On my 18th birthday, if you asked me where I thought I'd be when I turned 25 I can almost guarantee you that my answer wouldn't remotely resemble where I am in life right now. Divorced and moving out on my own for the very first time.
To be honest, I've never really enjoyed my birthdays. Almost every birthday I can think of is asterisked by a bad memory. When I turned 22 I had a complete mental breakdown because I felt like my life was happening around me and I was just along for the ride. Looking back I see the red flags clear as day, but I was young and naive and truthfully, I was too scared to acknowledge that I wasn't ready for the responsibility of what it meant to commit my life to someone else. Of course at the time I didn't realize that this was the source of my anxiety, my almost constant panic attacks, my fear of being alone for more than 20 minutes.

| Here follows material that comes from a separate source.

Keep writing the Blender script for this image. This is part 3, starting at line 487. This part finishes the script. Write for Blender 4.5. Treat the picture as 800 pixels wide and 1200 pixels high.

On my 24th birthday I took off my wedding rings and my life did a complete 180. I was resentful, and hurtful, and selfish, and I completely ignored the advice that the perils who love me were desperately trying to provide. I like to think I know why I made those decisions, and it took me a long time to accept responsibility for them and for the hurt that they caused.
The truth is I failed, and that is something I never want to do again. I'm human. I know that I'm not perfect and that I will undoubtedly make mistakes in my life. But I'm not going to run from them. I want to be a better person than I was last year. Hell, I want to be a better person than I was yesterday.
The first quarter of my life taught me a lot about failure and accepting responsibility. It also taught me who was going to be mad as hell at me but love me through my mess anyway. It taught me about humility and that it's okay to ask for help.
Truth be told I have no idea what comes next, but I have a pretty good feeling about the second quarter.